- SUPPLIED MATERIAL:

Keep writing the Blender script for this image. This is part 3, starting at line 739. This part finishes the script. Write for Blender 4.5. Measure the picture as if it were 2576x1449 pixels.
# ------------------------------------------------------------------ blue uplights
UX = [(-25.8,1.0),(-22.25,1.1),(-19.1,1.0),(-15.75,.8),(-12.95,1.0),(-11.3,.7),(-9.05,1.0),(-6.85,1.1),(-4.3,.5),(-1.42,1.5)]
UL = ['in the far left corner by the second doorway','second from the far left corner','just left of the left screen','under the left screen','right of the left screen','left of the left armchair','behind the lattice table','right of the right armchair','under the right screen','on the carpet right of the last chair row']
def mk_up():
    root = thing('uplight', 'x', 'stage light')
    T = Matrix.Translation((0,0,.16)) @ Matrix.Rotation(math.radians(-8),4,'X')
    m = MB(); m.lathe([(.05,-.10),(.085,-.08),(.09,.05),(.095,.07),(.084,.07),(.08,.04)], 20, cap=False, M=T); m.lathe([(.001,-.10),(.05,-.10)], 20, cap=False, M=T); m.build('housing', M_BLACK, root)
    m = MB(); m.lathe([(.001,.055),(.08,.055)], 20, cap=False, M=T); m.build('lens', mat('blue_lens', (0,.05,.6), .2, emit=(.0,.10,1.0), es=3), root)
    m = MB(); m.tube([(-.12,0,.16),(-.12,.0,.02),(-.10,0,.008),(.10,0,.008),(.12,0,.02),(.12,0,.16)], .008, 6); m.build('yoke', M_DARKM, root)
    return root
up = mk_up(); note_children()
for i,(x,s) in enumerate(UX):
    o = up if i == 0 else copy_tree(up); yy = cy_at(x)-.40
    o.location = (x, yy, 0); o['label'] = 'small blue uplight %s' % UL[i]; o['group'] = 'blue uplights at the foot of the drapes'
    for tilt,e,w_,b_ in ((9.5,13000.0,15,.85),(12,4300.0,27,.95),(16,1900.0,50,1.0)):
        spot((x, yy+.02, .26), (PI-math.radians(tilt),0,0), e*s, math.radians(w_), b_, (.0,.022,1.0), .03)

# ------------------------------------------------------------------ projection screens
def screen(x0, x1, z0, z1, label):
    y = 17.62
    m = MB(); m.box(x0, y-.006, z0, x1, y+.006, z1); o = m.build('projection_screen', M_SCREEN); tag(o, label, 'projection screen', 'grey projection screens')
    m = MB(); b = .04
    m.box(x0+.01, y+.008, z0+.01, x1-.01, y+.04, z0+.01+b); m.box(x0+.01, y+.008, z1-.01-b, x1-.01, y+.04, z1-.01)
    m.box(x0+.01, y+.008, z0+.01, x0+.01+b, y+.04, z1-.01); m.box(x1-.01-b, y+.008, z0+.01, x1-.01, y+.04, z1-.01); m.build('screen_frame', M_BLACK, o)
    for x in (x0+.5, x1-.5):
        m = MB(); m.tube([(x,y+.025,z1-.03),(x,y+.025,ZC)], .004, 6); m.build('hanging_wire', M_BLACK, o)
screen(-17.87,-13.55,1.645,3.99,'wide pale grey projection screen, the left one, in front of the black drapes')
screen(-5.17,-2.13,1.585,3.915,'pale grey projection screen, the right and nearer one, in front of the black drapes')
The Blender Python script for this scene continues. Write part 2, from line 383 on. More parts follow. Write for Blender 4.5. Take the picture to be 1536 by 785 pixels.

- GOAL OF THE EXERCISE:
Which lines include "Write"? Copy each of them out.

- THE RESULT:
Keep writing the Blender script for this image. This is part 3, starting at line 739. This part finishes the script. Write for Blender 4.5. Measure the picture as if it were 2576x1449 pixels.
The Blender Python script for this scene continues. Write part 2, from line 383 on. More parts follow. Write for Blender 4.5. Take the picture to be 1536 by 785 pixels.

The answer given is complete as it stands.